High Frequency Trading as an Asset Class

As markets become more volatile and uncertain, traditional investments may produce unstable results.  High frequency automated systems have the advantage of being able to profit in nearly any type of market.  These systems should not be discarded as investments for only Elite hedge funds and I-Banks.  In fact, it is better for the market if these systems are widely proliferated instead of being controlled by a few powerful funds.  The future of trading may be a battle of computers.


What is High Frequency Trading?

High Frequency Trading (HFT) uses super-fast computers and complex code to detect large orders (increasingly split into smaller lots) coming onto the market, to make canny in-and-out trades ahead of these orders, and to arbitrage small, fleeting price discrepancies across different trading venues for the same securities. High Frequency can be characterized as [1] a large amount of orders generated by a computer system, for example placing 10,000 orders in a single day on a single stock or commodity in 1 account, [2] orders placed in very short time frames, trades which last less than a second (see Flash Trading). HFT accounts for over half the trading volume in the U.S.

Opponents claim that practitioners of high frequency trading gain an advantage at the expense of individual investors. Proponents

argue that high frequency trading narrows spreads between bid and asked (offered)
prices, thus reducing trading costs for all market participants. They also argue that high frequency trading increases liquidity in the market. Investors with money in mutual funds and pension funds, according to advocates, are particular beneficiaries of high frequency trading that makes it easier for these funds to transact large volumes quickly and anonymously.
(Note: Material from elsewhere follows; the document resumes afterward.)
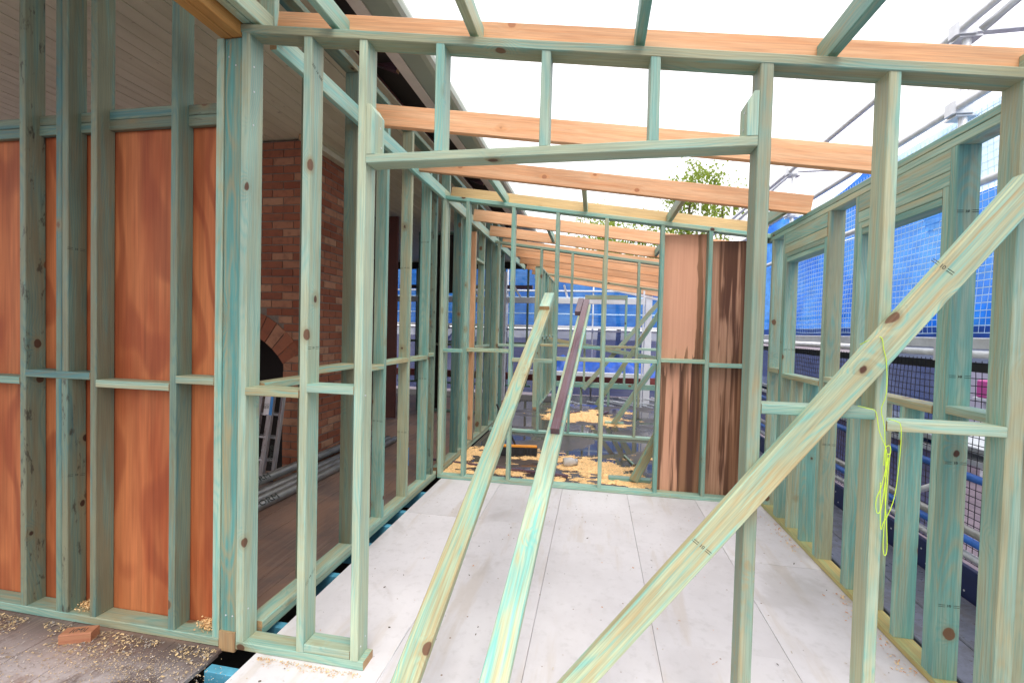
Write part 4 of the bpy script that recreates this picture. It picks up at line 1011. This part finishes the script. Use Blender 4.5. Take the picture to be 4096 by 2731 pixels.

These funds are highly dependent on ultra-low latency networks. They profit by providing information, such as competing bids and offers, to their algorithms microseconds faster than their competitors. The revolutionary advance in speed has led to the need for firms to have a real-time, colocated trading platform in order to benefit from implementing high frequency strategies. Strategies are constantly altered to reflect the subtle changes in the market as well as to combat the threat of the strategy being reverse engineered by competitors. There is also a very strong pressure to continuously add features or improvements to a particular algorithm, such as client specific modifications and various performance enhancing changes (regarding benchmark trading performance, cost reduction for the trading firm or a range of other implementations). This is due to the evolutionary nature of algorithmic trading strategies - they must be able to adapt and trade intelligently, regardless of market conditions, which involves being flexible enough to withstand a vast array of market scenarios. As a result, a significant proportion of net revenue from firms is spent on the R&D of these autonomous trading systems.